Written by one of the most provocative and prophetic novelists of his generation, Serotonin is at once a devastating story of solitude, longing and individual suffering, and a powerful criticism of modern life.
Michel Houellebecq (Author)
Michel Houellebecq is a poet, essayist and novelist. He is the
author of several novels including The Map and the Territory
(winner of the Prix Goncourt), Atomised, Platform, Whatever and
Submission. He was awarded the Legion d'Honneur in 2019.

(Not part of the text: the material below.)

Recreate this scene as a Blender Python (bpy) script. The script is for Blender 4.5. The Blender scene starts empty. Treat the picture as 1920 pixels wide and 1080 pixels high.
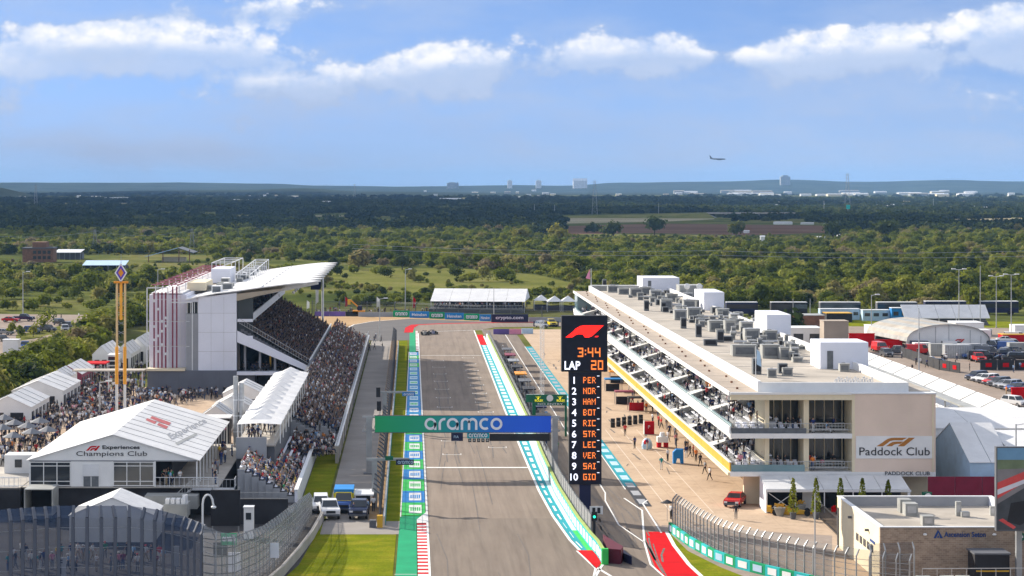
import bpy, bmesh, math, random
import numpy as np
from mathutils import Vector, Matrix

random.seed(7)
R = math.radians
scene = bpy.context.scene
COL = scene.collection

# ---------------------------------------------------------------- camera
F, H, CX, CY = 4200.0, 36.0, 771.0, 348.0      # focal length in photo pixels, eye height, vanishing point
cam = bpy.data.cameras.new('camera')
cam_o = bpy.data.objects.new('camera', cam)
COL.objects.link(cam_o)
cam_o.location = (0, 0, H)
cam_o.rotation_euler = (R(90), 0, 0)
cam.sensor_fit = 'HORIZONTAL'
cam.sensor_width = 36
cam.lens = 36 * F / 1920
cam.shift_x = (960 - CX) / 1920
cam.shift_y = (CY - 540) / 1920
cam.clip_start = 1
cam.clip_end = 120000
scene.camera = cam_o

# ---------------------------------------------------------------- sun
SUN_DIR = Vector((-1.50, 1.48, 1.0)).normalized()      # towards the sun
sun = bpy.data.lights.new('sun', 'SUN')
sun.energy = 5.0
sun.angle = R(0.5)
sun.color = (1.0, 0.91, 0.78)
sun_o = bpy.data.objects.new('sun', sun)
COL.objects.link(sun_o)
sun_o.rotation_euler = SUN_DIR.to_track_quat('Z', 'Y').to_euler()
sun_o.location = (-200, 200, 300)

scene.view_settings.view_transform = 'Standard'
scene.view_settings.look = 'None'
scene.view_settings.gamma = 1
scene.view_settings.use_curve_mapping = False
scene.view_settings.exposure = 0.80

# ---------------------------------------------------------------- node helpers
class NT:
    def __init__(s, tree):
        s.t = tree; s.n = tree.nodes; s.l = tree.links
    def new(s, typ, **kw):
        n = s.n.new(typ)
        for k, v in kw.items():
            setattr(n, k, v)
        return n
    def link(s, a, b):
        s.l.new(a, b)
    def put(s, sock, v):
        if isinstance(v, bpy.types.NodeSocket): s.l.new(v, sock)
        else: sock.default_value = v
    def math(s, op, a, b=None, c=None, clamp=False):
        n = s.n.new('ShaderNodeMath'); n.operation = op; n.use_clamp = clamp
        s.put(n.inputs[0], a)
        if b is not None: s.put(n.inputs[1], b)
        if c is not None: s.put(n.inputs[2], c)
        return n.outputs[0]
    def mix(s, fac, a, b, typ='MIX'):
        n = s.n.new('ShaderNodeMix'); n.data_type = 'RGBA'; n.blend_type = typ
        s.put(n.inputs[0], fac); s.put(n.inputs[6], a); s.put(n.inputs[7], b)
        return n.outputs[2]
    def noise(s, vec, scale, detail=4, rough=.55, dist=0):
        n = s.n.new('ShaderNodeTexNoise')
        n.inputs['Scale'].default_value = scale; n.inputs['Detail'].default_value = detail
        n.inputs['Roughness'].default_value = rough; n.inputs['Distortion'].default_value = dist
        if vec is not None: s.l.new(vec, n.inputs['Vector'])
        return n.outputs['Fac']
    def ramp(s, fac, stops, interp='LINEAR'):
        n = s.n.new('ShaderNodeValToRGB'); cr = n.color_ramp; cr.interpolation = interp
        while len(cr.elements) < len(stops): cr.elements.new(0.5)
        for e, (p, c) in zip(cr.elements, stops):
            e.position = p; e.color = (*c, 1) if len(c) == 3 else c
        s.l.new(fac, n.inputs[0])
        return n.outputs[0]
    def smooth(s, v, a, b):
        n = s.n.new('ShaderNodeMapRange'); n.interpolation_type = 'SMOOTHSTEP'
        s.put(n.inputs[0], v); n.inputs[1].default_value = a; n.inputs[2].default_value = b
        return n.outputs[0]

# ---------------------------------------------------------------- world: Nishita sky and cumulus clouds
world = bpy.data.worlds.new('World'); scene.world = world
world.use_nodes = True
w = NT(world.node_tree); w.n.clear()
SKY_STRENGTH = 0.080
out = w.new('ShaderNodeOutputWorld'); bg = w.new('ShaderNodeBackground')
bg.inputs['Strength'].default_value = SKY_STRENGTH
w.link(bg.outputs[0], out.inputs[0])
tc = w.new('ShaderNodeTexCoord')
sep = w.new('ShaderNodeSeparateXYZ'); w.link(tc.outputs['Generated'], sep.inputs[0])
dx, dy, dz = sep.outputs
# the sky low down is a clean, clear blue: look the Nishita sky up a little higher than the ray
zz = w.math('ADD', w.math('MULTIPLY', w.math('MAXIMUM', dz, 0.0), 3.2), 0.13)
cmb = w.new('ShaderNodeCombineXYZ'); w.link(dx, cmb.inputs[0]); w.link(dy, cmb.inputs[1]); w.link(zz, cmb.inputs[2])
nrm = w.new('ShaderNodeVectorMath', operation='NORMALIZE'); w.link(cmb.outputs[0], nrm.inputs[0])
sky = w.new('ShaderNodeTexSky', sky_type='NISHITA', sun_disc=False)
sky.sun_elevation = math.asin(SUN_DIR.z)
sky.sun_rotation = math.atan2(SUN_DIR.x, SUN_DIR.y)
sky.altitude = 250; sky.air_density = 1.0; sky.dust_density = 0.6; sky.ozone_density = 2.0
w.link(nrm.outputs[0], sky.inputs[0])
skycol = sky.outputs[0]
skyblue = w.mix(1.0, skycol, (0.66, 0.90, 1.22, 1), 'MULTIPLY')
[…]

Michel Houellebecq has good claim to be the most interesting
novelist of our times … Houellebecq has often shown alarming
prescience in his fiction … The novel burns with anger … Cutting
between brand names and sweeping generalisations, exhilarating in
its nihilism, often very funny and always enjoyable ... Yet the
anger he expresses here about the destruction of the deep France
that he loves could not be more to the point, reflecting deep
despair about what is happening now. There’s no British equivalent
to Houellebecq. After years of being shunned by the French
establishment, he has now been fully embraced by it. On New Year’s
Day, he was awarded the Légion d’honneur. Just so.
*Evening Standard*
Every few years, Michel Houellebecq takes his literary scalpel to
French society. It usually hurts, often shocks, and always causes a
commotion … There is no equivalent in France to the arrival of a
new Houellebecq novel … The novelist’s wit, and skill at shifting
from the banal quotidian to the existential, are intact … Mr
Houellebecq has once again managed to put his finger on modern
French (and Western) society’s wounds, and it hurts.
*Economist*
France’s literary event of the year [is] the publication of Michel
Houellebecq’s new novel, Serotonin … The critics have lavished
praise and the public are plucking it from the shelves … Why is
this 62-year-old Frenchman so popular across Europe? It’s easy to
explain, when you take into consideration the prescience of his
prose but more specifically his courage in tackling subjects that
most of his contemporaries shy away from … Houellebecq’s
willingness to speak his mind in an age of stifling literary
conformity has earned him the predictable epithet of the ‘enfant
terrible’ of French literature … One man who can’t get enough of
Houellebecq, somewhat surprisingly, is Emmanuel Macron … Last week,
Macron awarded Houellebecq the Légion d’Honneur, France’s highest
distinction … Macron will no doubt read Houellebecq’s latest novel
with interest.
*Spectator*
Houellebecq is a deeply political novelist – he has said he never
votes in elections, only in referendums – and Sérotonine reflects
his country's present discontents … It is revelatory how much
French critics praised the book. They clearly regarded
Houellebecq's implicit denunciation of the French establishment,
French society and the EU as utterly accurate. If your French is up
to it, do read this remarkable novel – even though parts require a
strong stomach – because Houellebecq is a remarkable stylist. If
not, let's hope the translation does him justice.
*Daily Telegraph*
Not many readers will necessarily embrace Houellebecq’s world view.
That, I would firmly suggest, is beside the point. As Howard
Jacobson once put it: “Encountering what is not you, indeed what
might well be inimical to you, is one of the first reasons for
reading anything.” If you have not read Houellebecq before — and
don’t insist on virtuous literature — the thrill of heresy that the
novel offers could well be enough, with plenty of admittedly rather
bracing material to enjoy or argue with.